A battle map doesn’t solve all these problems, but it does give the writer more freedom. A glance at a small-scale battle map gives the reader a better understanding of the terrain and deployment of troops than several pages of tedious description. The writer can then focus on the inner lives of those involved, the instances of heroism and cowardice, of tactical brilliance and strategic blunder, without worrying that the reader might not understand that this hill is a little further to the north than that hill, that the river curves below the stretch of rapids and not above.

Of course, most fantasy battles are not this complex. Even major battles (Helm’s Deep, some of the big fights in the Codex Alera series) tend to be pretty straightforward: guard this castle, attack that hill. There’s nothing wrong with straightforward fights, but any writer (and reader) with even a marginal curiosity regarding military history will sometimes hanker for something a little more involved. In these cases, a battle map (or two! Or three!) prefacing the chapter could play a crucial role.

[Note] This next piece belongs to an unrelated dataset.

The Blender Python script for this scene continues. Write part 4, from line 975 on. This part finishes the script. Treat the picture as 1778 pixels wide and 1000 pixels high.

It’s worth noting that Joe Abercrombie’s novel The Heroes revolves around a single three-day battle – and it has a small-scale map of just this sort.

On the other hand, my wife never looks at the maps. “I don’t read for the cartography,” she says. “Atlases are for maps; novels are for stories.” I’m curious whether others feel this way, or if, like me, most readers would prefer more maps than we’re usually given.